• _GIVEN DATA_:
*-*-*
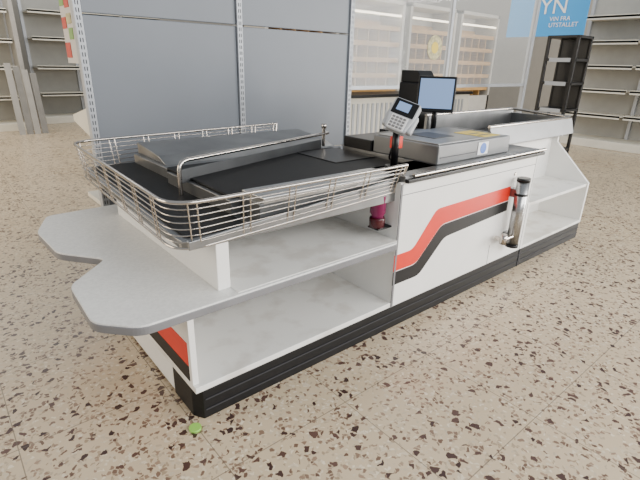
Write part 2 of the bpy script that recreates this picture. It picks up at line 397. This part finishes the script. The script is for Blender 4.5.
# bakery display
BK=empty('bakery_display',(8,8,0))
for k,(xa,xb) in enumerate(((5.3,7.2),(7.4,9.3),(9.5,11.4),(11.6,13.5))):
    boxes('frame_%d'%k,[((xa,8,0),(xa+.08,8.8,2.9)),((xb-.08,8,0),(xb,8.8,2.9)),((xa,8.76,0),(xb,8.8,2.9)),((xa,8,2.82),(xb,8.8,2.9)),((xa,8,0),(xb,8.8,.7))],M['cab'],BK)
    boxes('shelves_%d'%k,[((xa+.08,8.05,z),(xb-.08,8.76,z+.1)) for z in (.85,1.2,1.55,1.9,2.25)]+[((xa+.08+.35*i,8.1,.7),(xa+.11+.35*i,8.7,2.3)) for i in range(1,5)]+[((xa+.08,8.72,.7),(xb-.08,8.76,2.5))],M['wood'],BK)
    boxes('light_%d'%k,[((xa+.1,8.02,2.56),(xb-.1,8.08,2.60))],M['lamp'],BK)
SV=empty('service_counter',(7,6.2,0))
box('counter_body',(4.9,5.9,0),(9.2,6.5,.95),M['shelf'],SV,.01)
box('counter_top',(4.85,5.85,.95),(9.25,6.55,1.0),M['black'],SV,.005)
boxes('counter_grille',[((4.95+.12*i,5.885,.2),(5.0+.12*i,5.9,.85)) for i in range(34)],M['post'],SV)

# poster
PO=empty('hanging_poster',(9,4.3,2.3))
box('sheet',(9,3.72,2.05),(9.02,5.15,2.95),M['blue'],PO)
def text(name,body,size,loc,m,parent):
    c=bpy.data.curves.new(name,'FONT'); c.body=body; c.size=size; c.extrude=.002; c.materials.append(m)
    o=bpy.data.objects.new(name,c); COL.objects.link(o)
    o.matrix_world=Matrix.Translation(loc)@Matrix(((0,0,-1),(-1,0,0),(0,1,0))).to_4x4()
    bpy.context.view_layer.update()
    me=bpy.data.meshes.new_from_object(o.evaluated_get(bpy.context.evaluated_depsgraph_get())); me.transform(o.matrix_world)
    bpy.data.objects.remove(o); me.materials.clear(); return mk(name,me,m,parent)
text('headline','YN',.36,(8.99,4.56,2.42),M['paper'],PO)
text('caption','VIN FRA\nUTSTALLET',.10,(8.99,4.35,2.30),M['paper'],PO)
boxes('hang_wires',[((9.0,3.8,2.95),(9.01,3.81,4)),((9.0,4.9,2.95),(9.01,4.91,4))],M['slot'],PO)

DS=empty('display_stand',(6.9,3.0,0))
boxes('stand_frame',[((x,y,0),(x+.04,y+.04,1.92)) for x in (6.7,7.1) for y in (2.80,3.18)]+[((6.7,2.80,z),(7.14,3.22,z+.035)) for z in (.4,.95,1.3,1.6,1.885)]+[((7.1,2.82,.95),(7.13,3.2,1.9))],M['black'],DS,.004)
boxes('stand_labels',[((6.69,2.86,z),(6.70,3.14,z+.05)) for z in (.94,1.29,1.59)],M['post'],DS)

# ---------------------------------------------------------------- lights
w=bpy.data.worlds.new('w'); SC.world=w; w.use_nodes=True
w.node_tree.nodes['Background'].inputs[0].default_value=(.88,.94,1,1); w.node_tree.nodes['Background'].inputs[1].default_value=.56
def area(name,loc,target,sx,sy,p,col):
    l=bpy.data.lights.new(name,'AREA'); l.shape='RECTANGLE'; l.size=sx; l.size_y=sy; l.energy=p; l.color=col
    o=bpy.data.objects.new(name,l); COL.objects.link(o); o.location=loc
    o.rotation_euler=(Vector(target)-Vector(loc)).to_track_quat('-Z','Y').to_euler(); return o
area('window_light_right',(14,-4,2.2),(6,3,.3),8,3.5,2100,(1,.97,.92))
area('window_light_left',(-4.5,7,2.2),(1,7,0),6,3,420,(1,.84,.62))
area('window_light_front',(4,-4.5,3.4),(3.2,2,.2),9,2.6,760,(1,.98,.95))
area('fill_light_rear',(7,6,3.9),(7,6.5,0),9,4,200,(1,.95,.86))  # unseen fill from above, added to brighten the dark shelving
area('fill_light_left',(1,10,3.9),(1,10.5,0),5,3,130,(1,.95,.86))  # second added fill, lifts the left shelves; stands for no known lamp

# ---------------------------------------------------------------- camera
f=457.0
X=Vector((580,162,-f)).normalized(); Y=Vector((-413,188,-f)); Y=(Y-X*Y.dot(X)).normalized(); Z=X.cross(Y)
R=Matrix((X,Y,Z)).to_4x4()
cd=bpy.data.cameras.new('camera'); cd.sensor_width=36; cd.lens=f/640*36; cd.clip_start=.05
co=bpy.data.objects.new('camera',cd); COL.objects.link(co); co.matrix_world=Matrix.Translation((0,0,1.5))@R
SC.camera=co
*-*-*
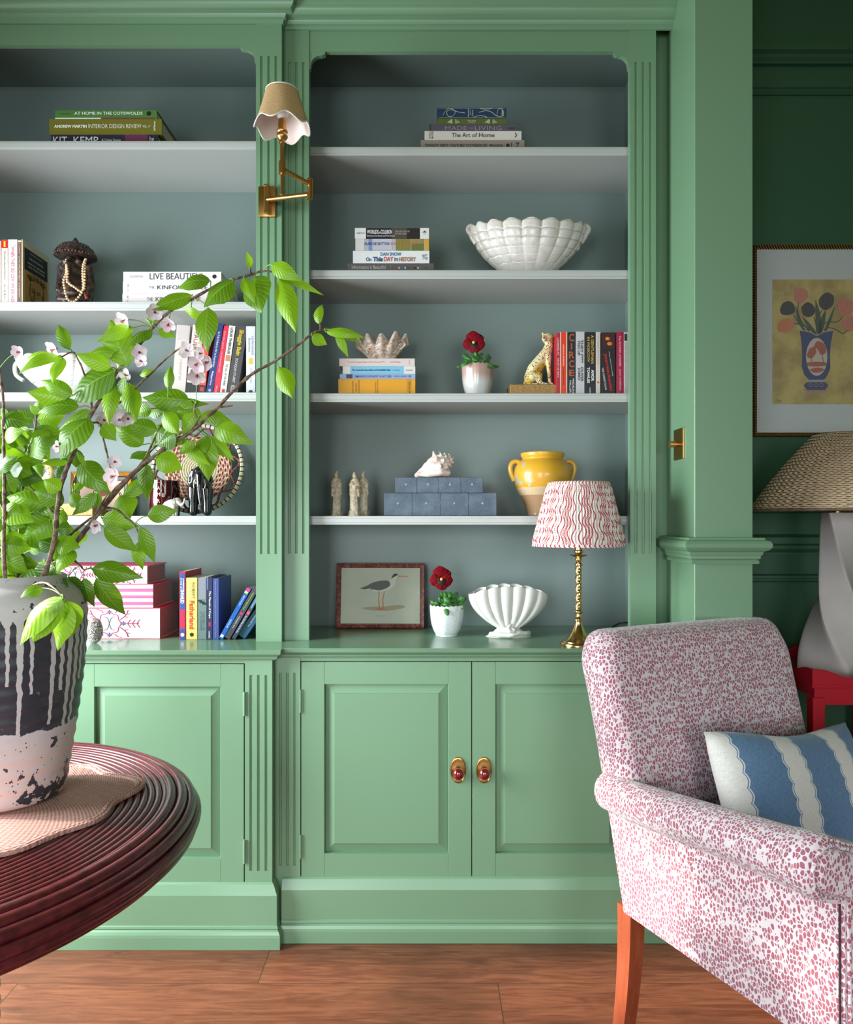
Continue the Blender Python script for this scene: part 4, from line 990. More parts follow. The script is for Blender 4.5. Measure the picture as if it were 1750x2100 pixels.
*-*-*
• _THE EXERCISE_:
Exactly the lines from the line that has "Write part 2" through the line that has "i in range(34)],M['post'],SV)" are to be repeated, both included, with nothing added.

• _REPLY TO THE EXERCISE_:
Write part 2 of the bpy script that recreates this picture. It picks up at line 397. This part finishes the script. The script is for Blender 4.5.
# bakery display
BK=empty('bakery_display',(8,8,0))
for k,(xa,xb) in enumerate(((5.3,7.2),(7.4,9.3),(9.5,11.4),(11.6,13.5))):
    boxes('frame_%d'%k,[((xa,8,0),(xa+.08,8.8,2.9)),((xb-.08,8,0),(xb,8.8,2.9)),((xa,8.76,0),(xb,8.8,2.9)),((xa,8,2.82),(xb,8.8,2.9)),((xa,8,0),(xb,8.8,.7))],M['cab'],BK)
    boxes('shelves_%d'%k,[((xa+.08,8.05,z),(xb-.08,8.76,z+.1)) for z in (.85,1.2,1.55,1.9,2.25)]+[((xa+.08+.35*i,8.1,.7),(xa+.11+.35*i,8.7,2.3)) for i in range(1,5)]+[((xa+.08,8.72,.7),(xb-.08,8.76,2.5))],M['wood'],BK)
    boxes('light_%d'%k,[((xa+.1,8.02,2.56),(xb-.1,8.08,2.60))],M['lamp'],BK)
SV=empty('service_counter',(7,6.2,0))
box('counter_body',(4.9,5.9,0),(9.2,6.5,.95),M['shelf'],SV,.01)
box('counter_top',(4.85,5.85,.95),(9.25,6.55,1.0),M['black'],SV,.005)
boxes('counter_grille',[((4.95+.12*i,5.885,.2),(5.0+.12*i,5.9,.85)) for i in range(34)],M['post'],SV)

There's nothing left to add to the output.